The senior MACC official also said police interfered in MACC’s investigations as they closed in on a probe on how about US$10.6 million from SRC went into Najib’s bank account.
He said some witnesses in that probe could not be found because they were being held at police headquarters. Malaysian police did not respond to an emailed request for comment.
Tan Sri Khalid Abu Bakar, who was Malaysia’s inspector general of police from 2012-2017, has been barred from leaving Malaysia since the election. Dr Mahathir has said Khalid would be investigated for his role in the 1MDB probe.
Khalid did not respond to a request for comment.
When asked about the sacking and transfer of officials involved in the probe, the Najib aide said the actions were to suppress a “political coup”. He denied there had been intimidation.
Auditors in the dark
A senior government source said civil servants at the MoF, which was also run by Najib, were instructed to cover up the 1MDB affair.
“Decisions were made at PMO (prime minister’s office). And MoF had to find a way to hide it and figure out a way to pay for it,” this person said.

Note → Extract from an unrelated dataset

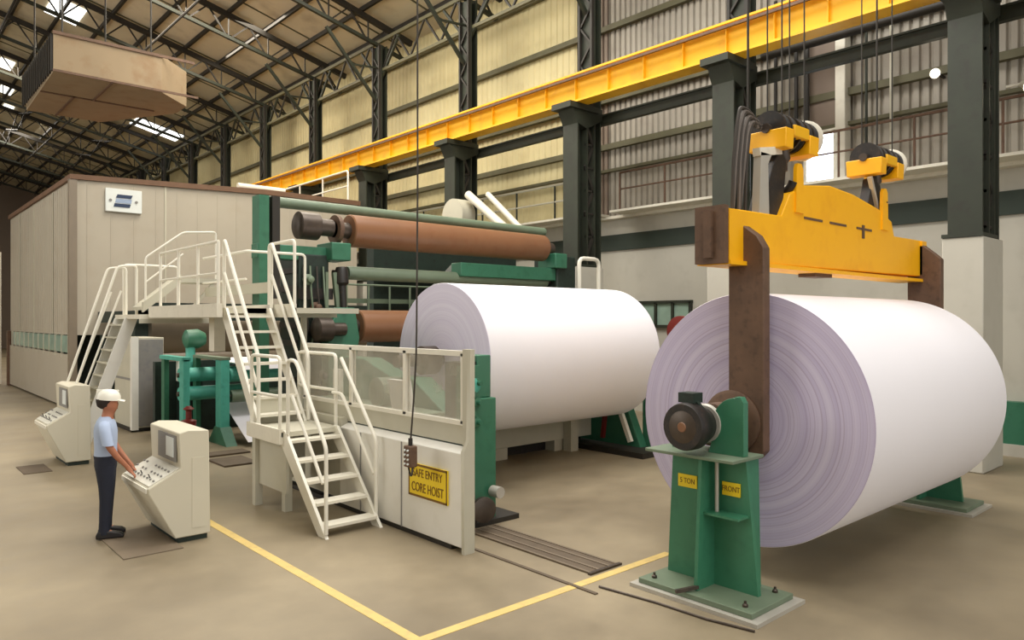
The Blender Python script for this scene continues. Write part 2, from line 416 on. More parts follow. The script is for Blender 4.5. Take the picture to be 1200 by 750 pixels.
# longitudinal eaves lattice girder between column heads
t = thing('eaves_girder', (14.9, 0, 12.2), 'long laced girder joining the column heads below the eaves', 'girder')
MB().box(14.55, 14.65, -8, 78, 12.85, 12.97).build('top_chord', 'girt', t)
MB().box(14.55, 14.65, -8, 78, 11.75, 11.85).build('bottom_chord', 'girt', t)
la = MB(); y = -8; s = 0
while y < 78:
    la.bar((14.6, y, 11.8 if s else 12.9), (14.6, y+.9, 12.9 if s else 11.8), .06); y += .9; s = 1-s
o = la.build('lacing', 'steel_dark', t)
for i, (x, z, lab) in enumerate(((9.0, 15.0-.95, 'thin brace tube running the hall length below the trusses, nearer the wall'), (4.6, 16.1-.95, 'thin brace tube running the hall length below the trusses, nearer the middle'))):
    tag(MB().tube((x, 10, z-.3), (x, 78, z-.3), .05, seg=6).build('brace_tube', 'steel_dark'), lab, 'brace')
# sway braces between far trusses
for i in range(7, 14):
    ya, yb = colY[i], colY[i+1] if i+1 < len(colY) else colY[i]+5
    for j, x in enumerate((11.5, 7.5, 4)):
        zz = zr(x)
        b = MB().bar((x, ya, zz-1.3), (x, yb, zz-.3), .05).bar((x, ya, zz-.3), (x, yb, zz-1.3), .05).build('cross_brace', 'steel_dark')
        tag(b, 'thin crossed bracing rods between two distant roof trusses', 'brace', 'roof cross braces')

# ------------------------------------------------------------------ crane runway girder
t = thing('crane_girder', (13.95, 20, 8.1), 'long yellow crane runway girder carried along the row of columns', 'crane girder')
MB().box(13.9, 13.98, -8, 60, 8.14, 8.78).build('web', 'crane_yellow', t)
MB().box(13.72, 14.16, -8, 60, 8.1, 8.15).build('bottom_flange', 'crane_yellow', t)
MB().box(13.7, 14.18, -8, 60, 8.78, 8.83).build('top_flange', 'crane_yellow', t)
MB().box(13.9, 13.98, -8, 60, 8.83, 8.92).build('rail', 'rust', t)
for i in range(48): MB().box(13.82, 13.9, 2+i*1.1, 2.02+i*1.1, 8.15, 8.78).build('stiffener', 'crane_yellow', t)
MB().box(13.62, 13.68, -8, 60, 8.66, 8.72).build('conductor_bar', 'rust', t)
tag(MB().box(14.85, 15.0, -8, 24, 7.72, 7.98).box(14.8, 15.05, -8, 24, 7.94, 7.98).build('tie_beam', 'steel'), 'dark green horizontal beam tying the columns below the yellow girder', 'beam')
tag(MB().tube((15.5, -8, 8.55), (15.5, 8.7, 8.55), .1).build('service_pipe', 'steel_dark'), 'dark pipe above the green tie beam beside the nearest column', 'pipe')
# wall catwalk railing
t = thing('catwalk_railing', (15.6, 4, 5.5), 'brownish catwalk railing along the ledge of the right wall', 'railing')
MB().tube((15.6, -2, 6.55), (15.6, 13, 6.55), .03, seg=8).build('top_rail', 'rust', t)
MB().tube((15.6, -2, 6.1), (15.6, 13, 6.1), .022, seg=8).build('mid_rail', 'rust', t)
for i in range(11): MB().tube((15.6, -2+i*1.5, 5.5), (15.6, -2+i*1.5, 6.55), .025, seg=8).build('post', 'rust', t)
MB().box(15.4, 16.1, -2, 13.2, 5.46, 5.52).build('walkway', 'cream', t)
t = thing('catwalk_railing', (15.6, 18, 5.5), 'grey catwalk railing on the wall above the far end of the brown roller', 'railing')
MB().tube((15.6, 13.8, 6.55), (15.6, 24, 6.55), .04, seg=8).build('top_rail', 'beige_panel', t)
MB().tube((15.6, 13.8, 6.05), (15.6, 24, 6.05), .03, seg=8).build('mid_rail', 'beige_panel', t)
for i in range(7): MB().tube((15.6, 13.8+i*1.7, 5.5), (15.6, 13.8+i*1.7, 6.55), .03, seg=8).build('post', 'steel', t)
MB().box(15.4, 16.1, 13.8, 24, 5.46, 5.52).build('walkway', 'cream', t)
# conduits up the wall
for i, (y, lab, m, r, z0) in enumerate(((7.85, 'dark vertical conduit left of the pale pilaster', 'steel_dark', .06, 6.9), (8.1, 'second dark conduit left of the pale pilaster', 'steel_dark', .05, 6.9),
        (6.55, 'thin green conduit right of the pale pilaster', 'steel', .03, 5.5), (6.05, 'pale conduit rising between pilaster and nearest column', 'beige_panel', .035, 5.5), (8.6, 'dark conduit near the column behind the lifting beam', 'steel_dark', .04, 5.5))):
    tag(MB().tube((15.9, y, z0), (15.9, y, 9.9), r, seg=8).build('conduit', m), lab, 'conduit')
def wall_lamp(x, y, z, lab):
    t = thing('wall_lamp', (x, y, z), lab, 'lamp')
    MB().lathe((x+.16, y, z), (-1, 0, -.15), [(0, .04), (.1, .05), (.16, .09), (.2, .1)]).build('housing', 'steel_bright', t)
    MB().lathe((x-.035, y, z-.03), (-1, 0, -.15), [(0, .085), (.02, .08), (.03, .04)]).build('lens', 'lamp', t)
    MB().bar((x+.1, y, z), (XW-.02, y, z), .04).build('arm', 'steel_dark', t)
wall_lamp(15.7, 5.15, 7.35, 'small round wall lamp left of the nearest green column')
wall_lamp(15.7, 6.75, 8.85, 'small wall lamp just under the yellow girder above the pale pilaster')
t = thing('column_floodlight', (15.2, 3.5, 6.5), 'white floodlight fixed on the right side of the nearest green column', 'lamp')
MB().lathe((15.2, 3.62, 6.65), (-.6, -1, -.5), [(0, .05), (.12, .08), (.2, .14)]).build('housing', 'cream', t)
MB().lathe((15.08, 3.42, 6.55), (-.6, -1, -.5), [(0, .13), (.02, .12)]).build('lens', 'lamp', t)
MB().bar((15.2, 3.85, 6.65), (15.2, 3.6, 6.65), .04).build('arm', 'cream', t)
# pale ducts beside column
for i, (a, b, r, lab) in enumerate((((13.4, 16.9, 6.2), (13.4, 15.0, 4.9), .12, 'white slanting duct nearest the fourth column, above the brown roller'),
        ((13.4, 16.0, 6.1), (13.4, 14.5, 4.9), .08, 'thinner white slanting pipe right of the white slanting duct'),)):
    tag(MB().tube(a, b, r).build('slanting_duct', 'cream'), lab, 'duct')
t = thing('blower', (13.4, 17.3, 4.4), 'pale round blower casing beside the fourth column behind the brown roller', 'blower')
MB().lathe((13.1, 17.3, 5.6), (1, 0, 0), [(0, .2), (.02, .5), (.5, .5), (.52, .2)]).build('casing', 'beige_panel', t)
MB().box(12.9, 13.9, 16.9, 17.7, 0, 5.15).build('plinth', 'beige_panel', t)

# ------------------------------------------------------------------ hanging duct box over the hood
t = thing('hanging_duct', (5.5, 24.5, 9), 'large brown panelled exhaust duct hanging under the roof at upper left', 'duct')
mb = MB().prism([(3.85, 22.2), (6.5, 22.2), (7.5, 23.2), (7.5, 24.2), (6.0, 26.9), (3.95, 26.9)], 'Z', 9.0, 10.05)
mb.build('casing', 'dirty_brown', t)
s = MB()
s.box(3.83, 7.5, 22.16, 22.2, 9.0, 9.06).box(3.83, 7.4, 22.16, 22.2, 9.98, 10.06).box(3.9, 6.9, 24.3, 24.36, 8.97, 9.0)
s.box(5.2, 5.26, 22.2, 24.3, 8.97, 9.0).box(4.7, 4.76, 24.3, 26.9, 8.97, 9.0)
s.build('seam_strip', 'rust', t)
g = MB()
for i in range(16): g.box(3.8, 3.85, 22.25+i*.29, 22.36+i*.29, 9.03, 10.0)
g.build('louvre_grille', 'steel_dark', t)
for i, (x, y) in enumerate(((4.1, 22.5), (6.3, 22.5), (4.1, 26.5), (6.0, 26.3))):
    MB().tube((x, y, 10.05), (x, y, zr(x)-.1), .025, seg=6).build('hanger_rod', 'steel_dark', t)
# ------------------------------------------------------------------ dryer hood
t = thing('machine_hood', (9, 28, 0), 'huge beige panelled hood enclosing the paper machine at left', 'machine hood')
hx0, hx1, hy0, hy1 = 4.5, 13.4, 23.3, 34.2
MB().prism([(hx0, 2.1), (hx0, 6.42), (hx0+5.5, 6.62), (hx1, 6.62), (hx1, 2.1)], 'Y', hy0, hy1).build('upper_casing', 'hood', t)
MB().prism([(hx0-.08, 6.42), (hx0-.08, 6.56), (hx0+5.5, 6.78), (hx1+.1, 6.78), (hx1+.1, 6.62), (hx0+5.5, 6.62)], 'Y', hy0-.08, hy1).build('roof_edge', 'hood_top', t)
pn = MB(); 
for i in range(15):                        # raised vertical sheet ribs on the front
    x = hx0+.35+i*.6; pn.box(x, x+.03, hy0-.012, hy0, 2.15, 6.4 if x < 8 else 6.6)
for i in range(36):
    y = hy0+.2+i*.3; pn.box(hx0-.008, hx0, y, y+.02, 2.15, 6.38)
pn.build('sheet_rib', 'hood', t)
sm = MB()
for x in (6.9, 9.9): sm.box(x, x+.05, hy0-.03, hy0, 2.1, 6.5)
for y in (hy0+2.6, hy0+5.8, hy0+8.6): sm.box(hx0-.03, hx0, y, y+.04, 2.1, 6.4)
sm.build('panel_joint', 'beige_panel', t)
MB().box(hx0-.1, hx0+.1, hy0-.06, hy0+.12, 0, 6.42).build('corner_post', 'roller_grey', t)
MB().box(hx0-.05, hx0, hy0+.2, hy1, .06, 1.55).build('lower_panel', 'hood', t)
MB().box(hx0-.04, hx0-.01, hy0+.2, hy1-1, 1.6, 2.08).build('window_band', 'window_green', t)
for i in range(12): MB().box(hx0-.06, hx0, hy0+.3+i*.9, hy0+.36+i*.9, 1.45, 2.1).build('window_mullion', 'beige_panel', t)
MB().box(hx0+.1, hx1, hy1-.3, hy1, 0, 2.1).build('rear_wall', 'hood', t)
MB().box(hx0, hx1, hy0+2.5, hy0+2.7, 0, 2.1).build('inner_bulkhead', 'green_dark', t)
MB().box(hx0-.12, hx0+.1, hy1-.2, hy1+.1, 0, 2.1).build('rear_corner_post', 'rust', t)
sg = thing('wall_sign', (5.55, 23.25, 5.6), 'white sign with two blue stripes high on the machine hood front', 'sign')
MB().box(5.3, 6.25, 23.2, 23.27, 5.62, 6.28).build('panel', 'sign_white', sg, bevel=.01)
e = MB(); e.prism([(5.56, 6.02), (5.96, 6.02), (6.0, 6.12), (5.6, 6.12)], 'Y', 23.185, 23.2); e.build('upper_stripe', 'navy', sg)
e = MB(); e.prism([(5.50, 5.76), (5.92, 5.76), (5.95, 5.86), (5.53, 5.86)], 'Y', 23.185, 23.2); e.build('lower_stripe', 'navy', sg)
e = MB(); e.prism([(5.54, 5.88), (5.96, 5.88), (5.98, 6.0), (5.57, 6.0)], 'Y', 23.19, 23.2); e.build('pale_stripe', 'paleblue', sg)
for x in (5.42, 6.1): MB().tube((x, 23.2, 5.94), (x, 23.18, 5.94), .04, seg=10).build('round_mark', 'grey_panel', sg)
# things on the hood roof
tag(MB().tube((9.3, 23.8, 6.9), (10.9, 23.8, 6.9), .1).build('roof_pipe', 'lamp' if False else 'rail_white'), 'bright white pipe lying on the hood roof edge', 'pipe')
t = thing('roof_railing', (13.0, 26, 6.8), 'cream railing on the right edge of the hood roof', 'railing')
MB().sweep([(13.1, 23.4, 6.78), (13.1, 23.4, 7.85), (13.1, 31, 7.85)], .035).build('top_rail', 'rail_white', t)
MB().tube((13.1, 23.4, 7.3), (13.1, 31, 7.3), .03, seg=8).build('mid_rail', 'rail_white', t)
for y in (25.3, 27.2, 29.1, 31): MB().tube((13.1, y, 6.78), (13.1, y, 7.85), .03, seg=8).build('post', 'rail_white', t)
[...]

Checks and balances were ignored. For example, a member of the auditor general’s team who looked at 1MDB’s finances in 2015 said the fund was highly secretive, and did not release all its documents and hard disks to the auditors.
Najib acknowledged in the Reuters interview that “there were certain short-term payments that needed to be done” in relation to 1MDB after the fund had become so politicised that it could not act on its own.